Well, I told my boss at that first job I would work the whole Carnival season, but I wanted Mardi Gras day off. Early that Tuesday morning I wandered up Decatur Street to St. Charles Avenue with some friends and stumbled upon the Zulu parade. It was 1994 and I had never seen anything like this before: hundreds of African Americans wearing blackface, Afro wigs, grass skirts and handing out spears and coconuts. It was simply mind blowing. And then, to bring one of the greatest juxtapositions I’ve ever experienced into the remnants of my sleep-deprived consciousness, a klezmer band came parading down the street with about 15 or 20 revelers. It was the New Orleans Klezmer All-Stars having a renegade procession that had somehow made its way onto the Zulu route! I jumped into that parade and followed it all the way to the end, and that was my first Mardi Gras day.

That was a divine cross-cultural experience for me and the catalyst for Krewe du Jieux which came from an idea I had in the midst of this parade, refining it for months to follow. I became convinced that the act of costuming and parading could sway hearts and minds and could become a pathway for true, revolutionary cultural and systemic change that would usher in a grandiose era of world peace for “Jieuxs” and “non-Jieuxs” alike. Our second year as an organized parade, the House of Blues came to New Orleans and for our parade we were, “The Jieuxs Brothers… and their Mothers,” and of course, to bring this grandiosity to the fore, we let the world know that “we were on a Mission from G-d.” I think the initial public reaction to all of this was that we were highly successful but also highly controversial, and I’m sure it greatly depended on which segment of the public you asked.

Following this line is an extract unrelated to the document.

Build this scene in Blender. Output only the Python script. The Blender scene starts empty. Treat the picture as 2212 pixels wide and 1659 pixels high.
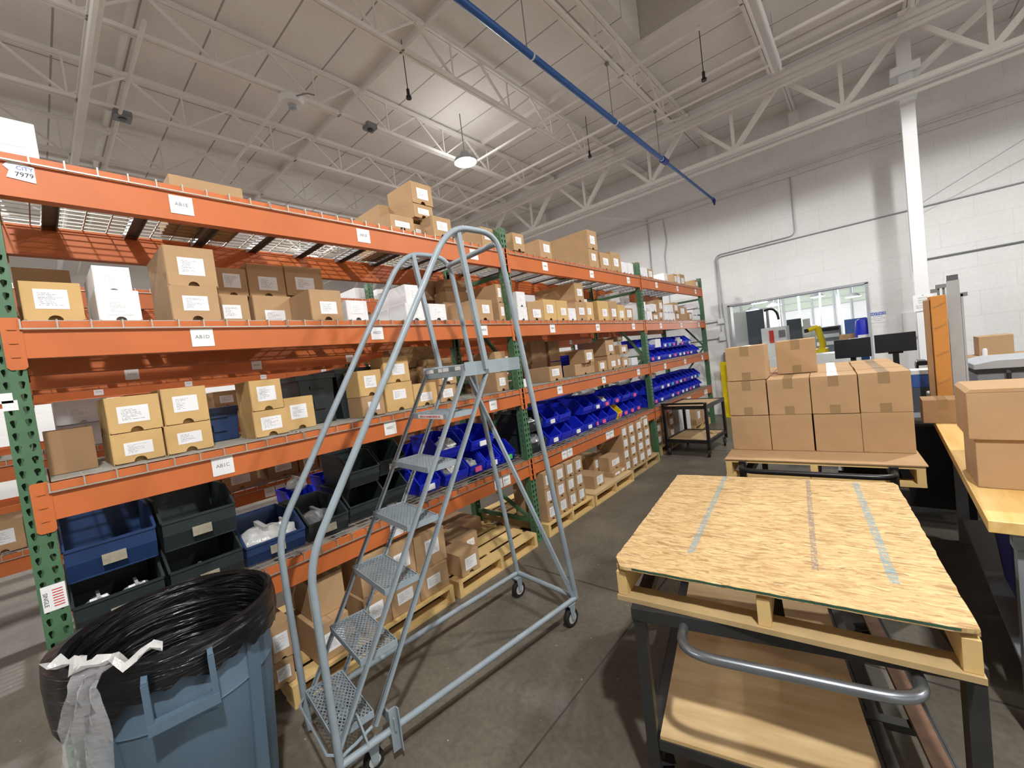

What was the inspiration for the decorated bagels?

Krewe du Jieux bagel

A gold bagel throw from Krewe du Jieux, a Jewish Mardi Gras parade, is one of the thousands of artifacts on displayed in the Museum of the Southern Jewish Experience in New Orleans. Photograph courtesy of L.J. Goldstein.

That was a no-brainer, it seemed the obvious throw and of course was derived from learning about Zulu’s coconuts. There is probably no other item more associated with stereotypical cultural Jewishness than the bagel, and at the time, probably no throw more coveted than a Zulu coconut. When I brought up the idea for a Jewish krewe at a Passover seder in 1996, someone asked what we call the krewe and what we would throw. Uproarious laughter ensued when I said Krewe du Jieux, and we would throw decorated golden bagels. Someone from Krewe du Vieux happened to be present at the meal to suggest we might propose the idea to their mother krewe, and a few months later the idea became a reality when the Jieuxs were unanimously voted in by its other sub-krewes.

How did krewedelusion come to be and what distinguishes it from other Carnival parades?  

After Katrina, Krewe du Jieux left Krewe du Vieux to become the Wandering Jieuxs and a few years later, krewedelusion was formed with other small marching clubs like ours that wanted to band together and have a special parade of their own. What distinguishes it from other parades is to us complicated, multifaceted and probably humbly deserving of a doctoral thesis.

New Orleans is one of the most solipsistic cities on the planet and krewedelusion embraces that with its mission to Save the Universe, from the Center of the Universe, New Orleans! While most krewes have royalty who preside over the pomp and circumstance of the parade and ball, krewedelusion is a dictablanda that appoints a benevolent ruler, embraces transparency and has a safe word. It empowers its ruler with ultimate authority over absolutely everything. The Times-Picayune nailed it when it described krewedelusion as “taking the time-honored conceit of Carnival royalty and following it to its most literal and absurd endpoint.”

Quite simply, parades have the potential to be a transformative experience for all who participate, whether they are observing in the audience or marching in the procession. krewedelusion’s core belief is that if the world became a bit more New Orleans-ized in this way, and if all of humanity devoted a portion of their time, energy and love to preparing for parades and parading together then we could usher in a different kind of consciousness and truly save the universe. That is the core delusion anyway, and by following it, krewedelusion has become one of the city’s most diverse and inclusive parades.